Scenes as source code:
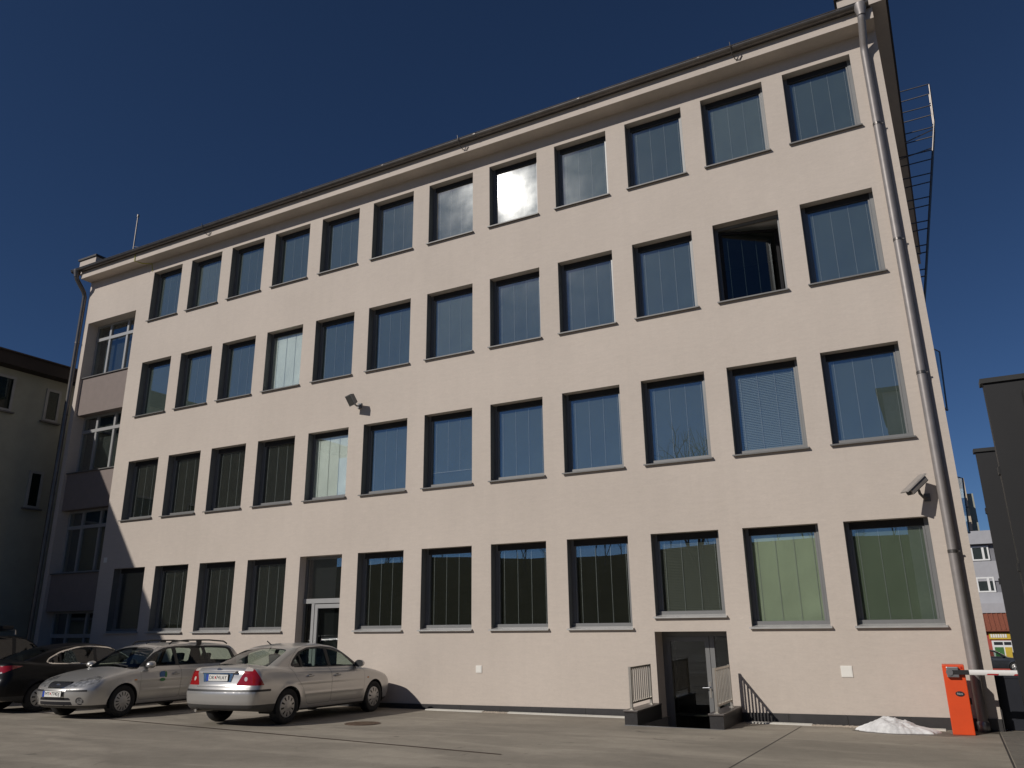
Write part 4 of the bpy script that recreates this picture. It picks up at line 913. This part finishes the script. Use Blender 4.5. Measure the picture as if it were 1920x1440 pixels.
def oval(T, x, y, z, s, rx, rzz, front):
    n = 28; o1 = MB().prism([(rx*math.cos(2*math.pi*k/n), rzz*math.sin(2*math.pi*k/n)) for k in range(n)], -.006, 0, 'y').mesh('emblem', M['chrome']); E_ = obj('emblem', o1, T, (x,y,z), (0,0,math.radians(90 if front else -90)))
    obj('emblem_field', MB().prism([(rx*.86*math.cos(2*math.pi*k/n), rzz*.8*math.sin(2*math.pi*k/n)) for k in range(n)], -.0075, -.0061, 'y').mesh('emblem_field', M['emblem']), E_)
# silver saloon and estate share their front, wheels and doors
def mondeo(kind):
    P = dict(L=4.73, wheels=(1.02,3.775), arch=.352, track=1.57, tumble=.47, bow=(.17,.33,2.3), mirror=(3.18,.985), strip=.50)
    P['deck'] = [(0,.985),(.1,1.03),(.35,1.045),(.75,1.045),(1.2,1.0),(2.4,.975),(3.2,.965),(3.55,.955),(3.9,.90),(4.3,.80),(4.55,.715),(4.73,.62)]
    P['bottom'] = [(0,.30),(.5,.25),(1.0,.21),(2.4,.20),(3.9,.20),(4.4,.21),(4.73,.23)]
    P['rear'] = [(.2,.16),(.32,.07),(.42,.02),(.58,.0),(.66,.03),(.70,.06),(.85,.085),(1.0,.10),(1.1,.14)]
    P['front'] = [(.2,4.58),(.28,4.68),(.45,4.725),(.58,4.73),(.64,4.70),(.72,4.64),(.80,4.56),(.95,4.45)]
    P['side'] = [(.1,.80),(.22,.845),(.40,.885),(.60,.902),(.75,.898),(.88,.872),(.97,.83),(1.1,.80)]
    P['taper'] = [(0,-.055),(.5,-.02),(1.2,0),(3.2,0),(3.9,-.015),(4.3,-.05),(4.73,-.12)]
    P['belt'] = [(.1,.70),(.8,.77),(1.5,.80),(3.0,.80),(3.6,.77)]
    P['screen'] = [(3.50,-.74),(3.50,.74),(3.44,.77),(2.86,.585),(2.80,.50),(2.80,-.50),(2.86,-.585),(3.44,-.77)]
    fd = [(3.36,.50),(3.33,.30),(2.30,.30),(2.285,.95),(2.33,1.36),(2.62,1.375),(3.05,1.19),(3.42,.955)]
    fd = [(3.40,.95),(3.38,.31),(2.29,.31),(2.28,.93),(2.31,1.385),(2.65,1.385),(3.05,1.20)]
    P['bonnet'] = [(3.40,-.70),(3.40,.70),(4.0,.64),(4.45,.52),(4.60,.36),(4.625,0),(4.60,-.36),(4.45,-.52),(4.0,-.64)]
    if kind == 'saloon':
        P['roof'] = [(.05,.86),(.50,1.02),(.60,1.06),(1.20,1.315),(1.50,1.405),(1.9,1.435),(2.35,1.435),(2.68,1.40),(2.85,1.345),(3.15,1.185),(3.52,.955),(3.8,.80)]; P['gh'] = (.35,3.75)
        P['dlo'] = [(3.36,.965),(2.40,.965),(1.26,.985),(1.16,1.02),(1.27,1.13),(1.48,1.27),(1.78,1.345),(2.25,1.365),(2.60,1.335),(2.9,1.24)]
        P['glass'] = [[(3.17,.985),(2.36,.985),(2.37,1.335),(2.58,1.312),(2.86,1.22)],[(2.27,.985),(1.50,.985),(1.50,1.245),(1.80,1.322),(2.27,1.337)],[(1.455,.992),(1.25,1.005),(1.24,1.03),(1.33,1.125),(1.455,1.215)]]
        rd = [(2.265,.93),(2.275,.31),(1.58,.31),(1.40,.62),(1.22,.80),(1.10,1.0),(1.25,1.17),(1.50,1.33),(1.85,1.385),(2.29,1.385)]
        P['rearwin'] = [(.56,-.66),(.56,.66),(1.22,.555),(1.30,.50),(1.30,-.50),(1.22,-.555)]; P['shelf'] = .98
        P['boot'] = lambda: (lambda G: (lambda p: G(p[:,1], p[:,0]*.0 + np.where(p[:,2] > .98, 1.0 + p[:,0], p[:,2]))))(polysd([(-.49,.685),(.49,.685),(.70,1.0),(.70,1.50),(-.70,1.50),(-.70,1.0)]))
        P['handles'] = [(2.46,.80),(1.62,.82)]
    else:
        P['roof'] = [(.02,.86),(.10,1.0),(.22,1.22),(.34,1.385),(.46,1.43),(.9,1.455),(1.6,1.465),(2.3,1.455),(2.68,1.41),(2.85,1.35),(3.15,1.185),(3.52,.955),(3.8,.80)]; P['gh'] = (.03,3.75); P['rs'] = .06
        P['belt'] = [(0,.77),(.8,.79),(1.5,.80),(3.0,.80),(3.6,.77)]
        P['dlo'] = [(3.36,.965),(2.40,.965),(.42,.985),(.36,1.02),(.50,1.31),(.62,1.355),(1.78,1.385),(2.25,1.375),(2.60,1.345),(2.9,1.245)]
        P['glass'] = [[(3.17,.985),(2.36,.985),(2.37,1.345),(2.58,1.32),(2.86,1.225)],[(2.27,.985),(1.42,.985),(1.46,1.355),(2.27,1.352)],[(1.33,.99),(.48,1.005),(.56,1.29),(.66,1.325),(1.37,1.355)]]
        rd = [(2.265,.93),(2.275,.31),(1.58,.31),(1.40,.62),(1.32,.80),(1.34,1.40),(2.29,1.395)]
        P['rearwin'] = [(-.62,1.04),(.62,1.04),(.55,1.34),(-.55,1.34)]; P['rw_vert'] = True; P['shelf'] = .62; P['handles'] = [(2.46,.80),(1.66,.82)]
    P['doors'] = [fd, rd]
    def bits(L):
        lowf = lambda p, n: p[:,0] > 3.4; lowr = lambda p, n: p[:,0] < 1.3
        out = [('hl','headlight',M['lens'], wf_g(L, [(-.60,.615),(-.13,.625),(.28,.70),(.36,.80),(.20,.815),(-.10,.775),(-.34,.715),(-.53,.645)]), lambda p, n: (p[:,0] > 3.6)),
               ('gri','grille',M['black'], rear_g(rnd([(-.29,.665),(-.20,.615),(.20,.615),(.29,.665),(.27,.705),(-.27,.705)],.05)), lambda p, n: (p[:,0] > 4.3)),
               ('grs','grille_surround',M['chrome'], rear_g(rnd([(-.335,.668),(-.22,.595),(.22,.595),(.335,.668),(.30,.722),(-.30,.722)],.05)), lambda p, n: (p[:,0] > 4.3)),
               ('bsf','bumper_strip',M['trim'], wf_g(L, [(-.56,.535),(.02,.535),(.02,.572),(-.56,.572)]), lambda p, n: p[:,0] > 3.9),
               ('int','lower_intake',M['black'], rear_g(rnd([(-.46,.285),(.46,.285),(.44,.35),(-.44,.35)],.02)), lambda p, n: (p[:,0] > 4.3)),
               ('int2','lower_intake',M['black'], rear_g(rnd([(-.44,.375),(.44,.375),(.40,.425),(-.40,.425)],.02)), lambda p, n: (p[:,0] > 4.3)),
               ('fog','fog_lamp',M['lens'], lambda p: np.hypot(np.abs(p[:,1])-.60, p[:,2]-.36)-.052, lambda p, n: (p[:,0] > 4.2)),
               ('fogs','fog_surround',M['black'], lambda p: np.hypot(np.abs(p[:,1])-.60, p[:,2]-.36)-.072, lambda p, n: (p[:,0] > 4.2)),
               ('valf','front_valance',M['greytrim'], lambda p: p[:,2]-.275, lambda p, n: (p[:,0] > 4.0)),
               ('sills','sill',M['greytrim'], lambda p: p[:,2]-.245, lambda p, n: (p[:,0] > 1.3) & (p[:,0] < 3.5)),
               ('rep','side_repeater',M['amber'], side_g(rnd([(3.48,.70),(3.56,.70),(3.56,.73),(3.48,.73)],.01)), lambda p, n: np.abs(p[:,1]) > .5),
               ('flap','fuel_flap',P['paint'], lambda p: np.hypot(p[:,0]-.86, p[:,2]-.80)-.085, lambda p, n: p[:,1] < -.5),
               ('bsr','bumper_strip',M['trim'], wr_g([(-1.2,.605),(.52,.605),(.52,.643),(-1.2,.643)]), lambda p, n: (p[:,0] < 1.0)),
               ('valr','rear_valance',M['greytrim'], lambda p: p[:,2]-.385, lambda p, n: (p[:,0] < .85))]
        if kind == 'saloon':
            out += [('tlw','clear_lens',M['clearlens'], wr_g([(-.18,.955),(.02,.955),(.04,.985),(-.02,1.02),(-.12,1.02)]), lowr),
                    ('tlc','reversing_lamp',M['clearlens'], lambda p: np.hypot(p[:,0]+np.abs(p[:,1])-.9+.13, p[:,2]-.82)-.038, lambda p, n: p[:,0] < .6),
                    ('tl','tail_light',M['redlens'], wr_g([(-.36,.712),(.34,.712),(.22,.85),(.08,.975),(-.05,1.03),(-.13,1.01)]), lambda p, n: (p[:,0] < 1.3) & (p[:,2] > .6))]
        else: out += [('tl','tail_light',M['redlens'], wr_g([(-.30,.74),(.12,.74),(.14,1.0),(-.10,1.25),(-.2,1.25),(-.28,1.0)]), lowr)]
        return out
    P['paint'] = M['silver']; P['bits'] = bits
    return P
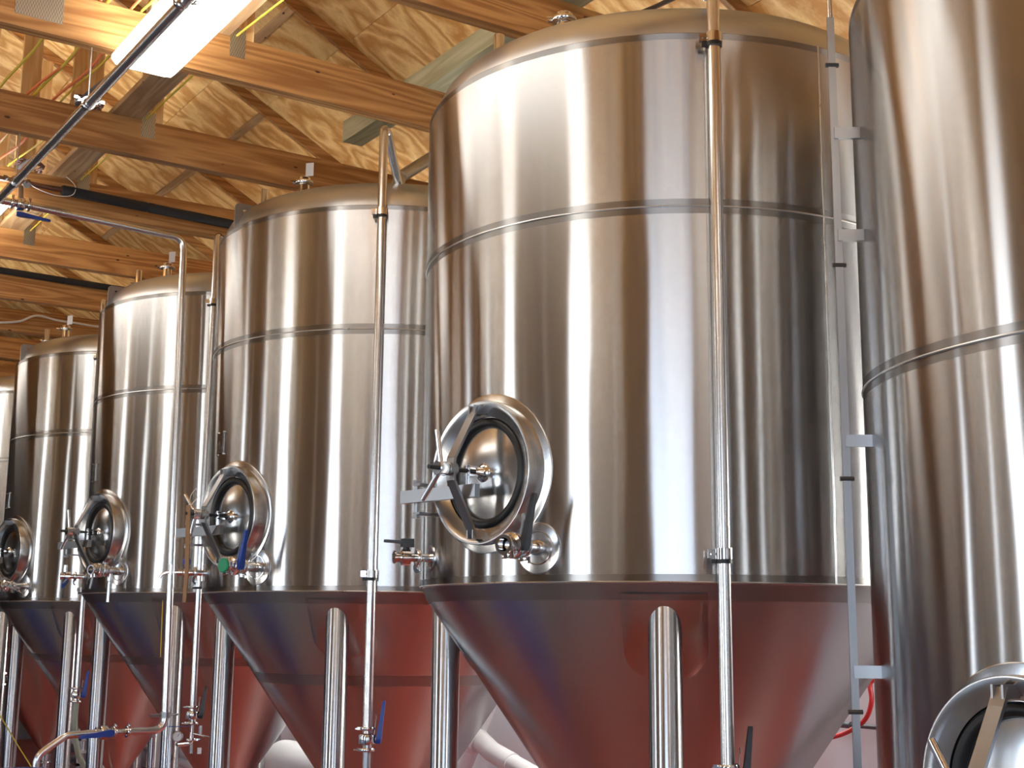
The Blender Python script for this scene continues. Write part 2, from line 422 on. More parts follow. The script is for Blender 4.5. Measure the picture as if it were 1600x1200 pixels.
def sample_valve(parent, az, z, style):
    fr = Frame(az, z); n = fr.n; t = fr.t
    m = MB(); m.lathe([(.055,-.006),(.055,.004),(.018,.006),(.018,.05),(.030,.053),(.030,.06),(.018,.062),(.018,.09),(.034,.094),(.034,.13),(.020,.136),(.020,.155),(.028,.158),(.028,.165),(.014,.166),(.014,.15),(0,.15)], fr.p(0,0,0), n, 24)
    clamp_mesh(m, fr.p(0,0,.057), n, .022, (0,0,-1))
    m.lathe([(0,0),(.022,0),(.022,.002),(0,.002)], fr.p(.0,-.045,.06), (1,.3,.2), 20)
    b = m.build('sample_valve', 'polish', parent)
    if style == 'black':
        MB().cyl(fr.p(0,.03,.11), fr.p(0,.05,.11), .014, 16).build('stem', 'rubber', b)
        h = MB(); h.obox(fr.p(0,.062,.105), n, t, (0,0,1), .026, .018, .018); h.bar(fr.p(0,.066,.12), fr.p(.03,.070,.20), .03, .012, t)
        h.build('lever', 'blackp', b)
    elif style == 'blue_knob':
        h = MB(); h.lathe([(0,.034),(.012,.034),(.016,.045),(.024,.052),(.026,.07),(.018,.084),(0,.088)], fr.p(0,0,.11), (0,0,1), 20); h.build('knob', 'blue', b)
        s = MB(); s.tube([fr.p(0,0,.165), fr.p(0,0,.22), fr.p(0,-.012,.25), fr.p(0,-.035,.265)], .008, 10); s.cyl(fr.p(0,-.01,.20), fr.p(0,.045,.20), .013, 14); s.build('spout', 'polish', b)
    else:
        h = MB(); h.cyl(fr.p(0,.03,.13), fr.p(0,.085,.13), .016, 16, bev=.003); h.build('knob', 'polish', b)
        s = MB(); s.bar(fr.p(0,-.03,.11), fr.p(-.19,-.075,.16), .034, .016, (0,0,1)); s.build('lever', 'blue', b)
    return b

def lug(parent, az, r=1.080, z=4.135, w=.135, h=.165):
    fr = Frame(az, z, r); fr.n, fr.t = fr.t, fr.n; vs = []; fs = []
    # plate with rounded top and a hole, standing on the rim and facing outwards
    outer = []; K = 8; cr = .028
    for cx_, cz_, a0 in ((w/2-cr, h-cr, 0), (-w/2+cr, h-cr, 90)):
        for k in range(K+1):
            a = R_(a0+90*k/K); outer.append((cx_+cr*math.cos(a), cz_+cr*math.sin(a)))
    outer += [(-w/2, -.02), (w/2, -.02)]
    hc = (w*.02, h*.72); hr = .016; n = len(outer)
    inner = []
    for (x, y) in outer:
        a = math.atan2(y-hc[1], x-hc[0]); inner.append((hc[0]+hr*math.cos(a), hc[1]+hr*math.sin(a)))
    for w_ in (-.006, .006):
        vs += [fr.p(x, y, w_) for x, y in outer]+[fr.p(x, y, w_) for x, y in inner]
    for i in range(n):
        j = (i+1) % n
        fs += [(i, j, n+j, n+i), (2*n+i, 3*n+i, 3*n+j, 2*n+j), (i, 2*n+i, 2*n+j, j), (n+i, n+j, 3*n+j, 3*n+i)]
    return MB().add(vs, fs).build('lifting_lug', 'bar', parent)

DOME = [(1.122,0),(1.121,.03),(1.112,.065),(1.092,.105),(1.06,.14),(1.02,.168),(.97,.19),(.90,.211),(.75,.240),(.55,.268),(.3,.288),(.12,.295),(0,.296)]
def dome_z(r, zt=ZT):
    for (r1,h1),(r0,h0) in zip(DOME, DOME[1:]):
        if r0 <= r <= r1: return zt+h1+(h0-h1)*(r1-r)/(r1-r0)
    return zt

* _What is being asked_
Identify each line in the records above that contains the word "part", and copy it out in full.

* _Solution to this task_
Write part 4 of the bpy script that recreates this picture. It picks up at line 913. This part finishes the script. Use Blender 4.5. Measure the picture as if it were 1920x1440 pixels.
The Blender Python script for this scene continues. Write part 2, from line 422 on. More parts follow. The script is for Blender 4.5. Measure the picture as if it were 1600x1200 pixels.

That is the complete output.